> _Given material_
↓

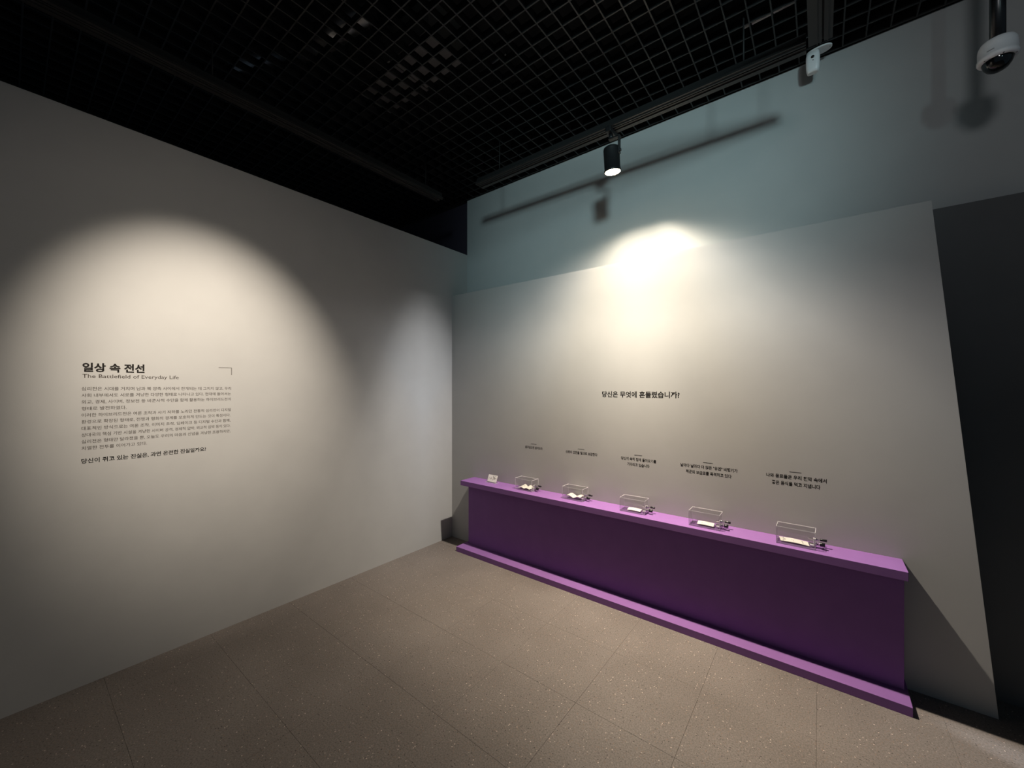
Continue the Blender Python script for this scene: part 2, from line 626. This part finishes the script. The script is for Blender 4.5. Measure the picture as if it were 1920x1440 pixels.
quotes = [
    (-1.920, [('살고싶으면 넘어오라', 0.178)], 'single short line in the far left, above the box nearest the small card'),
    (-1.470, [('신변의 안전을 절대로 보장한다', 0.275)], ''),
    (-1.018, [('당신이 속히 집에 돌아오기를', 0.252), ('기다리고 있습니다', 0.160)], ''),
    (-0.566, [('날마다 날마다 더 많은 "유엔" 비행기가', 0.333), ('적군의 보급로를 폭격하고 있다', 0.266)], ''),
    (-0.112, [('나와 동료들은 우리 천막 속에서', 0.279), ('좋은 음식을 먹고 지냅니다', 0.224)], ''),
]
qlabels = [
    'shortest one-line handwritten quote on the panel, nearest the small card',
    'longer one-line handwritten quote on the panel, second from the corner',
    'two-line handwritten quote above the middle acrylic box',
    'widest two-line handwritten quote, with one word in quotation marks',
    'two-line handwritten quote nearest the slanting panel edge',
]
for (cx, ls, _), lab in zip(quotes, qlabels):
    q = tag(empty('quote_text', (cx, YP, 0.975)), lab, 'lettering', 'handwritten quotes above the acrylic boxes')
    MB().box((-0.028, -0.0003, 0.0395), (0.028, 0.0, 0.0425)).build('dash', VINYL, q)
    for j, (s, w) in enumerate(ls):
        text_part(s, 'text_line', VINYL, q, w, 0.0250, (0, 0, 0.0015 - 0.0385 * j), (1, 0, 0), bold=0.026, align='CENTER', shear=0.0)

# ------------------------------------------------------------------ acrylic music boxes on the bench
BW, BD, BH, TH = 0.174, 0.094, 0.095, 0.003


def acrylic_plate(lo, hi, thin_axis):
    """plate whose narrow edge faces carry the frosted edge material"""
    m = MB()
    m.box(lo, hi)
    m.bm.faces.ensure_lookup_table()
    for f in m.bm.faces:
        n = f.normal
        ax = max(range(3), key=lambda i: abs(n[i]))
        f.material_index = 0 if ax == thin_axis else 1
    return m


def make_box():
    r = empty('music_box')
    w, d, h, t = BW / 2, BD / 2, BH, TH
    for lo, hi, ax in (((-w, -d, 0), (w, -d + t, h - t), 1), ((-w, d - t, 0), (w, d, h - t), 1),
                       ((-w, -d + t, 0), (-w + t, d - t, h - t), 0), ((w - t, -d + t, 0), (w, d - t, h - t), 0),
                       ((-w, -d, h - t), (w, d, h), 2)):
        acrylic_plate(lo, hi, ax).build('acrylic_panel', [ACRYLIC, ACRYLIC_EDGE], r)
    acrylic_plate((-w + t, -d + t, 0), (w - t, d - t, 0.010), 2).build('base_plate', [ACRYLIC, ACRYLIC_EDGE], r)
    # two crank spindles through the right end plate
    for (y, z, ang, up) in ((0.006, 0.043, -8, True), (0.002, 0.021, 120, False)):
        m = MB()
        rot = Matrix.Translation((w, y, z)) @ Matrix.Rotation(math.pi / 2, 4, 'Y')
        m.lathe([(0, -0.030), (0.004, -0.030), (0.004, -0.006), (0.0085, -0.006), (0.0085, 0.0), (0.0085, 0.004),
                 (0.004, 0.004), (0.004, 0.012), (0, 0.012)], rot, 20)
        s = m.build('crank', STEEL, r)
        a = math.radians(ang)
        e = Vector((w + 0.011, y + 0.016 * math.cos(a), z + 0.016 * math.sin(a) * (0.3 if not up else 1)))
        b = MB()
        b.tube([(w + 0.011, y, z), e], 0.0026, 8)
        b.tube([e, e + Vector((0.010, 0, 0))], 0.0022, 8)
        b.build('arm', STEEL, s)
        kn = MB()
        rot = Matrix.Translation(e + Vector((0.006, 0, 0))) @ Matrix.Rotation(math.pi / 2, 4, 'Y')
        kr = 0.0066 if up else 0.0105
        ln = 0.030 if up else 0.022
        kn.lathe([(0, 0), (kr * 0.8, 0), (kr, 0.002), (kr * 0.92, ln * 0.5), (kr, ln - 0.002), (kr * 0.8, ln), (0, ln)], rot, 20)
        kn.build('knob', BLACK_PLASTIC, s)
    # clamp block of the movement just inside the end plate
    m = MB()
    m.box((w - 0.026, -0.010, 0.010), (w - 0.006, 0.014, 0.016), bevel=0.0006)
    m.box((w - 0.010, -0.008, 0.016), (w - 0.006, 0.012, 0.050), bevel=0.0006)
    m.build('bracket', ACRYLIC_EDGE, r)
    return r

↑

> _Task to carry out_
Leave the pictures out and copy the rest of the data exactly.

> _Solution to this exercise_
Continue the Blender Python script for this scene: part 2, from line 626. This part finishes the script. The script is for Blender 4.5. Measure the picture as if it were 1920x1440 pixels.
quotes = [
    (-1.920, [('살고싶으면 넘어오라', 0.178)], 'single short line in the far left, above the box nearest the small card'),
    (-1.470, [('신변의 안전을 절대로 보장한다', 0.275)], ''),
    (-1.018, [('당신이 속히 집에 돌아오기를', 0.252), ('기다리고 있습니다', 0.160)], ''),
    (-0.566, [('날마다 날마다 더 많은 "유엔" 비행기가', 0.333), ('적군의 보급로를 폭격하고 있다', 0.266)], ''),
    (-0.112, [('나와 동료들은 우리 천막 속에서', 0.279), ('좋은 음식을 먹고 지냅니다', 0.224)], ''),
]
qlabels = [
    'shortest one-line handwritten quote on the panel, nearest the small card',
    'longer one-line handwritten quote on the panel, second from the corner',
    'two-line handwritten quote above the middle acrylic box',
    'widest two-line handwritten quote, with one word in quotation marks',
    'two-line handwritten quote nearest the slanting panel edge',
]
for (cx, ls, _), lab in zip(quotes, qlabels):
    q = tag(empty('quote_text', (cx, YP, 0.975)), lab, 'lettering', 'handwritten quotes above the acrylic boxes')
    MB().box((-0.028, -0.0003, 0.0395), (0.028, 0.0, 0.0425)).build('dash', VINYL, q)
    for j, (s, w) in enumerate(ls):
        text_part(s, 'text_line', VINYL, q, w, 0.0250, (0, 0, 0.0015 - 0.0385 * j), (1, 0, 0), bold=0.026, align='CENTER', shear=0.0)

# ------------------------------------------------------------------ acrylic music boxes on the bench
BW, BD, BH, TH = 0.174, 0.094, 0.095, 0.003


def acrylic_plate(lo, hi, thin_axis):
    """plate whose narrow edge faces carry the frosted edge material"""
    m = MB()
    m.box(lo, hi)
    m.bm.faces.ensure_lookup_table()
    for f in m.bm.faces:
        n = f.normal
        ax = max(range(3), key=lambda i: abs(n[i]))
        f.material_index = 0 if ax == thin_axis else 1
    return m


def make_box():
    r = empty('music_box')
    w, d, h, t = BW / 2, BD / 2, BH, TH
    for lo, hi, ax in (((-w, -d, 0), (w, -d + t, h - t), 1), ((-w, d - t, 0), (w, d, h - t), 1),
                       ((-w, -d + t, 0), (-w + t, d - t, h - t), 0), ((w - t, -d + t, 0), (w, d - t, h - t), 0),
                       ((-w, -d, h - t), (w, d, h), 2)):
        acrylic_plate(lo, hi, ax).build('acrylic_panel', [ACRYLIC, ACRYLIC_EDGE], r)
    acrylic_plate((-w + t, -d + t, 0), (w - t, d - t, 0.010), 2).build('base_plate', [ACRYLIC, ACRYLIC_EDGE], r)
    # two crank spindles through the right end plate
    for (y, z, ang, up) in ((0.006, 0.043, -8, True), (0.002, 0.021, 120, False)):
        m = MB()
        rot = Matrix.Translation((w, y, z)) @ Matrix.Rotation(math.pi / 2, 4, 'Y')
        m.lathe([(0, -0.030), (0.004, -0.030), (0.004, -0.006), (0.0085, -0.006), (0.0085, 0.0), (0.0085, 0.004),
                 (0.004, 0.004), (0.004, 0.012), (0, 0.012)], rot, 20)
        s = m.build('crank', STEEL, r)
        a = math.radians(ang)
        e = Vector((w + 0.011, y + 0.016 * math.cos(a), z + 0.016 * math.sin(a) * (0.3 if not up else 1)))
        b = MB()
        b.tube([(w + 0.011, y, z), e], 0.0026, 8)
        b.tube([e, e + Vector((0.010, 0, 0))], 0.0022, 8)
        b.build('arm', STEEL, s)
        kn = MB()
        rot = Matrix.Translation(e + Vector((0.006, 0, 0))) @ Matrix.Rotation(math.pi / 2, 4, 'Y')
        kr = 0.0066 if up else 0.0105
        ln = 0.030 if up else 0.022
        kn.lathe([(0, 0), (kr * 0.8, 0), (kr, 0.002), (kr * 0.92, ln * 0.5), (kr, ln - 0.002), (kr * 0.8, ln), (0, ln)], rot, 20)
        kn.build('knob', BLACK_PLASTIC, s)
    # clamp block of the movement just inside the end plate
    m = MB()
    m.box((w - 0.026, -0.010, 0.010), (w - 0.006, 0.014, 0.016), bevel=0.0006)
    m.box((w - 0.010, -0.008, 0.016), (w - 0.006, 0.012, 0.050), bevel=0.0006)
    m.build('bracket', ACRYLIC_EDGE, r)
    return r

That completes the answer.